There are a few real gems in The Decadent Society that I had to stop and re-read, such as when Douthat writes that the deadlock of our time “is between people who imagine that the resources of a fading past can revitalize Europe and America, and people who think that the only possible problem with our cosmopolitan society is that it isn’t cosmopolitan enough. Useless, because of the essential emptiness of both side’s posturing—an empty traditionalism championed by a heathen reality-television opportunist, set against a thin cosmopolitanism that’s really just the extremely Western ideology of liberal Protestantism plus ethnic food.” Frequent passages like that really do keep you reading.

I wondered as I neared the end of the book whether Ross Douthat was going to address the spiritual side of all of this: The fact that a decadent society fueled by moral corruption might not deserve to survive, for example, or that God’s patience will inevitably run out, or that divine judgement is a real thing that should make all of us tremble. Douthat is a Catholic, and thus probably believes much of that. But he is writing for an ecumenical audience, and thus left his religious add-on until the end, noting that he would be a “poor Christian” if he did not at least give a cursory nod towards the heavens.

It may be the end of the world, he writes (although, he inevitably adds, it might not be): “I’m just saying that if this were the age in which some major divine intervention happened, whether long prophesied or completely unforeseen, there would be, in hindsight, a case that we should have seen it coming. And it shouldn’t surprise anyone if decadence ends with people looking heavenward: toward God, toward the stars, or both.”

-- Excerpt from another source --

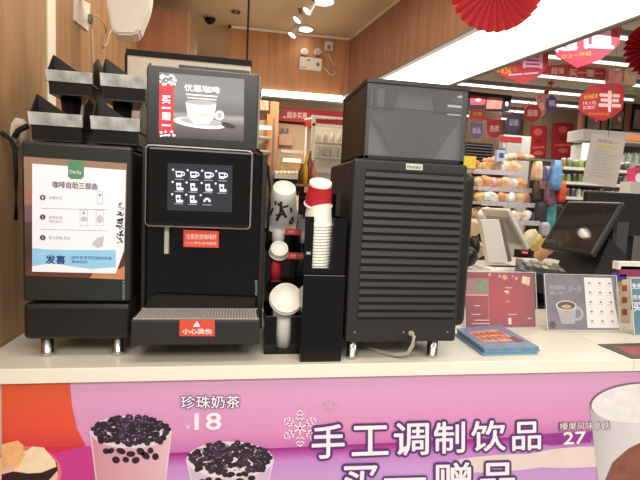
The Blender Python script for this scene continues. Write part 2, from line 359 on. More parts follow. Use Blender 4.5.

That seems to me to be the beginning of a new thesis rather than the wrap-up of his decadence theory, and I note that Ben Sixsmith over at Quillette echoed my sentiments quite well in his own review:

Frankly, as much as I enjoyed and agreed with most of The Decadent Society, I would have welcomed hotter, fiercer religiosity. One assumes that as one of the West’s more prominent Catholics Douthat thinks religious revival, however improbable, would be the answer to alienation and sterility, so he should have made that case. I might not have agreed, and others might have been outraged or disdainful, but it would have made the book more challenging and invigorating. After all, features of Western societies that non-religious people may find sad or dangerous, like reductive materialism, family breakdown and abortion, seem dramatically worse from a Catholic perspective, so philosophical neutrality is futile. Ironically, in what I suspect are his attempts not to be pigeonholed, Douthat has not quite spread his wings.

That is precisely it. One gets the sense that Douthat actually does harbor very specific beliefs about what could heal our culture and reverse our decadence (even if he doubts that they are likely to occur) but is keeping his cards close to the chest. This was apparent in Douthat’s conversation on decadence with Vox’s Ezra Klein, which was fascinating, frustrating, and from a practical perspective, unhelpful. As a conservative columnist for the New York Times, I understand that Douthat has to walk a tightrope. That said, I suspect he has many more insights to offer than he gives us in The Decadent Society. I wish he’d share them.